Sweet Sixteen

One of the great things about working at The STAR is this strong sense of family that permeates the newsroom. It may be a bit of a mess, the clocks may not all show the same time, an avalanche of paper may threaten to fall on you from overflowing boxes any minute, electrical wires may curl like endless spaghetti, but this really feels like home. Someone once commented that we look like an unmade bed, and there may be some truth to that, because it does feel so comfortable.

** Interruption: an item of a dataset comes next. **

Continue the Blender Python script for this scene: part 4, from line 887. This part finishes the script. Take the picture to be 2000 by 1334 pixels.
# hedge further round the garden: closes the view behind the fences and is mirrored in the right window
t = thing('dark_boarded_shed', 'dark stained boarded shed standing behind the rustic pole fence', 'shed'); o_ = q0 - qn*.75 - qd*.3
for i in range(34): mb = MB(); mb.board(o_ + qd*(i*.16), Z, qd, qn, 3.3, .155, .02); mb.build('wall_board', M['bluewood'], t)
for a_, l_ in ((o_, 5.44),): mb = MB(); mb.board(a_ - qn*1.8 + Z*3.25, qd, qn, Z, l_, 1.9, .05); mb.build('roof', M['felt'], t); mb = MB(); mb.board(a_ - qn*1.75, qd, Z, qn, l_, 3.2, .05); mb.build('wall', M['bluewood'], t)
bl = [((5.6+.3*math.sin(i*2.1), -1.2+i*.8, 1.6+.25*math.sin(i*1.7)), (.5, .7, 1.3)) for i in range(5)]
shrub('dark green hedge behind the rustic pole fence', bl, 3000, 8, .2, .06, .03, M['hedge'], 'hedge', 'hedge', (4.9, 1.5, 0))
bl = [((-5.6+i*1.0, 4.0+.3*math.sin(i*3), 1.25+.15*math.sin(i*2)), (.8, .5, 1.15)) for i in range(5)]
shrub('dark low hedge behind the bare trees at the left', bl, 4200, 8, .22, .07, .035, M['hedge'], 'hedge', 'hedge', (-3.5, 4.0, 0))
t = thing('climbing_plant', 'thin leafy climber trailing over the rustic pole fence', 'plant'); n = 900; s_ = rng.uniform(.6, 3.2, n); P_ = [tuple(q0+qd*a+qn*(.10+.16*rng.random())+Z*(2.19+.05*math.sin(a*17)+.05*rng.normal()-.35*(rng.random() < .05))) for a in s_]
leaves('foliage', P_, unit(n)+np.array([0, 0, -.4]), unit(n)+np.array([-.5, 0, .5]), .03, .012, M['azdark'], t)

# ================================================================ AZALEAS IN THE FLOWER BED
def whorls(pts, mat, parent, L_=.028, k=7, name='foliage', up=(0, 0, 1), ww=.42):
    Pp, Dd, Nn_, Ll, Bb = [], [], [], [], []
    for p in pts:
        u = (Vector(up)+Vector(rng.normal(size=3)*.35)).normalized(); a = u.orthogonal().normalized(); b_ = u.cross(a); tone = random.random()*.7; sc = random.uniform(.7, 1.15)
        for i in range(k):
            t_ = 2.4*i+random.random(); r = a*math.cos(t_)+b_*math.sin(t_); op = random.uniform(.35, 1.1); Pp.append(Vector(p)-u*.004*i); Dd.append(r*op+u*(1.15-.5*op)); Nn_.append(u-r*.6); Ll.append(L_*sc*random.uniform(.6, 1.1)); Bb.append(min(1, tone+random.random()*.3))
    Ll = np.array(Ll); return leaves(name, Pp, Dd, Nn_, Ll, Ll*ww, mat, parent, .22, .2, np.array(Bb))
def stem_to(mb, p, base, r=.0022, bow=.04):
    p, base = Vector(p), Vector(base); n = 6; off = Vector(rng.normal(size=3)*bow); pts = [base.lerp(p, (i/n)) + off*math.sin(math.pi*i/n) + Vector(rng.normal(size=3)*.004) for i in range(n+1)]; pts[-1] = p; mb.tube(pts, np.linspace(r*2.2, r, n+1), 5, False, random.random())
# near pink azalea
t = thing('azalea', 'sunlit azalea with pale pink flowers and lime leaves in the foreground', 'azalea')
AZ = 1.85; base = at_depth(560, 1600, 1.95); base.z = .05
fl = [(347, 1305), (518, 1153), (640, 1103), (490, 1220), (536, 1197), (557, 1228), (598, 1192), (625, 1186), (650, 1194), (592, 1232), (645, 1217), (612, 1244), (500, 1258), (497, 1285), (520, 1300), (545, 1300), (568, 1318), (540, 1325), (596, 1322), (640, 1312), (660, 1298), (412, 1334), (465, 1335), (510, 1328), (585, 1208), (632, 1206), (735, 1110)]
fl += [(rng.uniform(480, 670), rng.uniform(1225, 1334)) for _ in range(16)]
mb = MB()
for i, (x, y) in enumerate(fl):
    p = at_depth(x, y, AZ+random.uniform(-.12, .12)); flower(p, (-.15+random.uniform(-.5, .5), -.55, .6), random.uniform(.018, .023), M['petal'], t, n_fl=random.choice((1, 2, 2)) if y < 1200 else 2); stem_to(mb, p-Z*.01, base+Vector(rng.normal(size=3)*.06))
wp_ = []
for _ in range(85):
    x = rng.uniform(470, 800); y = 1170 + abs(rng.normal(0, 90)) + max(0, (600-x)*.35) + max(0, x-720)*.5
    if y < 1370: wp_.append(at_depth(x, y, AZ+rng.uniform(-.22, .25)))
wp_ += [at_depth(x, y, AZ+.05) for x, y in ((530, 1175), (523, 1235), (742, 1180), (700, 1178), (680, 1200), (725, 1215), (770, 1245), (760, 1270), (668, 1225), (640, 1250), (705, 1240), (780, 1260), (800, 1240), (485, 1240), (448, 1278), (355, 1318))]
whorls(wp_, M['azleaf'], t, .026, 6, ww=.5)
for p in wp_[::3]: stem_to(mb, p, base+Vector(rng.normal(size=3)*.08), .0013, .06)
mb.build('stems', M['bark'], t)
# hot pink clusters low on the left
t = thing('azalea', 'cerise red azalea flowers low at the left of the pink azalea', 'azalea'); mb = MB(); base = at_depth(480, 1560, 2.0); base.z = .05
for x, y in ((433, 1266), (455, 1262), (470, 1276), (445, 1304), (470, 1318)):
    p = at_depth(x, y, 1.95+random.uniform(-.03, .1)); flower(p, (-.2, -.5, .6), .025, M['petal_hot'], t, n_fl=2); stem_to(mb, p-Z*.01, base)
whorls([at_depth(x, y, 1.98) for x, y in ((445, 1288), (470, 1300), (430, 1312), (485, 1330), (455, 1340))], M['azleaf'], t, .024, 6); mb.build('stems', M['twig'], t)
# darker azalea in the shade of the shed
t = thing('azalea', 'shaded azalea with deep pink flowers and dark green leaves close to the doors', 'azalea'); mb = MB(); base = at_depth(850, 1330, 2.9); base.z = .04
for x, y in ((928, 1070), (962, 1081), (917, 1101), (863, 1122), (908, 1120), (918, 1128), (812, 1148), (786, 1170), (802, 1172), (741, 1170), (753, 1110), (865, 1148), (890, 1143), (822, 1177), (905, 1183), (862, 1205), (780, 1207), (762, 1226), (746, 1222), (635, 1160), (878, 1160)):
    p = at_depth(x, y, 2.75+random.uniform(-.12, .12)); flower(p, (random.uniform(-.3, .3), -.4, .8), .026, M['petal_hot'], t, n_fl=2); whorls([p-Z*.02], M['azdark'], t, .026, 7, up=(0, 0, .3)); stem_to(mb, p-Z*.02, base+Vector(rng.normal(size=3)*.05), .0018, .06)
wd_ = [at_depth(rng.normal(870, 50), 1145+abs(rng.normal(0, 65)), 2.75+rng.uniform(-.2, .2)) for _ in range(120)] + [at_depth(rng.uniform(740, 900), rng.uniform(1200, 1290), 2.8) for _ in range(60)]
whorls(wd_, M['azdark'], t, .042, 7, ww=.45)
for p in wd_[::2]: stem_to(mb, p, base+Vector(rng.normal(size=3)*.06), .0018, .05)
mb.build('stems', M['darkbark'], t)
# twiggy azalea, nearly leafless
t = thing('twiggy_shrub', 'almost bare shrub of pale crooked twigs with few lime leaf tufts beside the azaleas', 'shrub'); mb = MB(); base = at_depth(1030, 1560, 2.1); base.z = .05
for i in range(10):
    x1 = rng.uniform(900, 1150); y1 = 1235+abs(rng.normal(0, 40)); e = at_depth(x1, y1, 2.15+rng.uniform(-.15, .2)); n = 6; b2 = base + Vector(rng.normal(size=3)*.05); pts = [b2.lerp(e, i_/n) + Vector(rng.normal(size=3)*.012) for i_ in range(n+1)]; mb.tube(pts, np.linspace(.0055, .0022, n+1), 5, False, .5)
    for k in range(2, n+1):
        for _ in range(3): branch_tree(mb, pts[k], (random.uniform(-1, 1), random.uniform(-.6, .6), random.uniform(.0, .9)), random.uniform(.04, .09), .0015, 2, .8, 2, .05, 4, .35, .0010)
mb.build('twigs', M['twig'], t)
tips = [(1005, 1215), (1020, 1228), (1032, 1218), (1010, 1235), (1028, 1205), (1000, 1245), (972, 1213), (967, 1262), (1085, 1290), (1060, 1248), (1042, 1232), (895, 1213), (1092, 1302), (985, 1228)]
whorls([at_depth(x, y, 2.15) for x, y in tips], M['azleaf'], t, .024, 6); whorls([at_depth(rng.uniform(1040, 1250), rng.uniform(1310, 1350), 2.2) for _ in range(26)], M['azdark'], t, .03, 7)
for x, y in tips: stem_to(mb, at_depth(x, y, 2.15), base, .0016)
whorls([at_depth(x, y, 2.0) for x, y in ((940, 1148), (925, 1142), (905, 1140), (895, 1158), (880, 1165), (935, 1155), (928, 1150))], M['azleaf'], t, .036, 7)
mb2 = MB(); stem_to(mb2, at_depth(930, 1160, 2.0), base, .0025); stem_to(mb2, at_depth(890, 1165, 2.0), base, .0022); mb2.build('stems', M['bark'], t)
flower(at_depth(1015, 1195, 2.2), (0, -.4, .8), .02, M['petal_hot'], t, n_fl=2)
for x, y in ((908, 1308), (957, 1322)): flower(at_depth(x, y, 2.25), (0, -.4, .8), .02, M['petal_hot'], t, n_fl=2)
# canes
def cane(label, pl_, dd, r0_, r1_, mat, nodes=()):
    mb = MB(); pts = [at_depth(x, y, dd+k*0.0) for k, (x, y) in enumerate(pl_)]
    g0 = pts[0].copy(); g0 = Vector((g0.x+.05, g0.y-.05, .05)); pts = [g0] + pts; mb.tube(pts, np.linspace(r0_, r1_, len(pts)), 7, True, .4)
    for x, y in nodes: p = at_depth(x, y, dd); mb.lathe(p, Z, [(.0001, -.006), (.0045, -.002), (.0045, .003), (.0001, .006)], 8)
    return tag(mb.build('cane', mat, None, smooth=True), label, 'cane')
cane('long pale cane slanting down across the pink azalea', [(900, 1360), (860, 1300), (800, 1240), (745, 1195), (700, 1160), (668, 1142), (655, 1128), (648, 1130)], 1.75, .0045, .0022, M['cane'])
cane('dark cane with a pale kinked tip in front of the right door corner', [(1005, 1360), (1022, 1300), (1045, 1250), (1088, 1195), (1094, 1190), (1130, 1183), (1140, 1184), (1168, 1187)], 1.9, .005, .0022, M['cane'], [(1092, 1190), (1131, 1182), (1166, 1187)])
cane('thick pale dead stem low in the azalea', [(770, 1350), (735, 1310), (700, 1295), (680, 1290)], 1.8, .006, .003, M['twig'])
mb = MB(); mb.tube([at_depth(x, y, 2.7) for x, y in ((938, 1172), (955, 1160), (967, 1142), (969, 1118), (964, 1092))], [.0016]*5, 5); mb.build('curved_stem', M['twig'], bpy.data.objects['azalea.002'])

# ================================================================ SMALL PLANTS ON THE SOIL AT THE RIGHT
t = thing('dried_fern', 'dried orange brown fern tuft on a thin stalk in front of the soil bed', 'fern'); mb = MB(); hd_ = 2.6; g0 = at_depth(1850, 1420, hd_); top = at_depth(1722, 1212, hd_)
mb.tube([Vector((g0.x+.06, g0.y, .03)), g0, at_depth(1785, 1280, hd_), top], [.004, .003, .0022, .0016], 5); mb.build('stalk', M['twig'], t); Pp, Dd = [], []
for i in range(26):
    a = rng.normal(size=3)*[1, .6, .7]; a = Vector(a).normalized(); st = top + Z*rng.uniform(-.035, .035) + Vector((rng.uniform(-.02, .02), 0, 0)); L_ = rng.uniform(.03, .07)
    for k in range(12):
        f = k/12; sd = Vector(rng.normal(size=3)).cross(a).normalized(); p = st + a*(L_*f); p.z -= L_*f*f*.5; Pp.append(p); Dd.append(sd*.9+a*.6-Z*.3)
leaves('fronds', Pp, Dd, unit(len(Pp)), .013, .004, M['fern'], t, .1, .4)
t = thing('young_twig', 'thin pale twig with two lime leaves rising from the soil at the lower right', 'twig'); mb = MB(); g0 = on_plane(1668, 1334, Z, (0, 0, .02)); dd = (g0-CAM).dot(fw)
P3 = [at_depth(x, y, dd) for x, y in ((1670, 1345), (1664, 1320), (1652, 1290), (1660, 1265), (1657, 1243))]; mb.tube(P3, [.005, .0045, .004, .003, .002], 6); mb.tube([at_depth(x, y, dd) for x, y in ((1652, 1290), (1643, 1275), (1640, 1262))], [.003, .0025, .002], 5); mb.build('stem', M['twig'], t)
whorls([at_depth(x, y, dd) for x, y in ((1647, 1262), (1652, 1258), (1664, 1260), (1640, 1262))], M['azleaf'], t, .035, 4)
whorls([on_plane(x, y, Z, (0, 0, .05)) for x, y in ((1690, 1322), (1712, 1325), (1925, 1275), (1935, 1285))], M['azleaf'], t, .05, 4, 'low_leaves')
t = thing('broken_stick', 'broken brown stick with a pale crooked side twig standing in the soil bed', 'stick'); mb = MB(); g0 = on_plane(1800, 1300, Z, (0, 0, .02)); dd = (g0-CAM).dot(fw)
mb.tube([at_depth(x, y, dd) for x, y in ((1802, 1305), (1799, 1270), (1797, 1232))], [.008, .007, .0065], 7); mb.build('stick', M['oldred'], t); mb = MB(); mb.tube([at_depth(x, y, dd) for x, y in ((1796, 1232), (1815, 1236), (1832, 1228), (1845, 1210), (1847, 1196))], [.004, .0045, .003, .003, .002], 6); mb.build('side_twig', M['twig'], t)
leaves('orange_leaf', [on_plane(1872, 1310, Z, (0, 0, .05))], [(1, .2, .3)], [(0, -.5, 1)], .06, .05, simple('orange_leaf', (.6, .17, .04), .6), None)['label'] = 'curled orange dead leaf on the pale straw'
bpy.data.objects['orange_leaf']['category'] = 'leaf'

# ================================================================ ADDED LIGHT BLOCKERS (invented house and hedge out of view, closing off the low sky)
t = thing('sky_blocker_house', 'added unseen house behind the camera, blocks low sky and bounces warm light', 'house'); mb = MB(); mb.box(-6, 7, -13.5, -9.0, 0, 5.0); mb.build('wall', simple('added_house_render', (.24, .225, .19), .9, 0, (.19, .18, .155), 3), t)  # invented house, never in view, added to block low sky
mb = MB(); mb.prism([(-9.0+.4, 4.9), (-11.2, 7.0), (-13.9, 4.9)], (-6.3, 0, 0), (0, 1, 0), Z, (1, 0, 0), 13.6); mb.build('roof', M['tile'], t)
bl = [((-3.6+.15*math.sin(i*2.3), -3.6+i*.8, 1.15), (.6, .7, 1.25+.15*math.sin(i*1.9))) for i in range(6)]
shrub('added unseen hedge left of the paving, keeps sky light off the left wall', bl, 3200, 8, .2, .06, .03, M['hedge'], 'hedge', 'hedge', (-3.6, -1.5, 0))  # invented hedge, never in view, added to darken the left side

It helps that many of us in the editorial staff have been here for as many years–or almost as many–as the paper has been publishing, and in the course of 16 segments of 363 days (we’re off on Maundy Thursday and Good Friday) we have shared ups and downs, loves won and lost, pounds gained and lost–but mostly gained. I don’t know how it is in other papers and other offices but eating together has been one of the strongest binding forces here at The STAR. Sometimes I think the corporate or political folks who invite an editor to lunch or dinner must get the shock of their life when they are told that the entire editorial barangay must be included, all or nothing. And the second shock must be when they discover how matakaw we can be–some of us, at least (my lips are sealed on who the champion glutton is).

It also helps that, side from eating, we also laugh together–a lot. And the laughter comes so often–and so loud–we’re so familiar with the sounds we know exactly who’s cracking up without having to look up from what we’re doing. And it’s as easy to laugh at one’s self here as it is to laugh at the next guy: insults–cariño brutal–are thrown face front, never side or back, and the rule is you take as good as you give–puro personalan ito. How can you not laugh at that?

We share a lot of things, food mostly, but other things too, like blood, which we have been doing as our anniversary "gift" through the Philippine National Red Cross for so many years now. (The STAR received the Scroll of Honor from the Red Cross last week.) We share our corporate and individual blessings through our Operation Damayan program, started by our founder Betty Go Belmonte in the very early years of the paper. Damayan’s Adopt a School project, the first of which we highlight on the following pages, is the latest of many, many projects employees undertake on their own time, supported always by the resources of the paper. And we share too in the triumphs, such as photographer Revoli Cortez’s first prize in the Phil. Press Institute’s One Asia Assembly 2002 photo contest, announced the other day.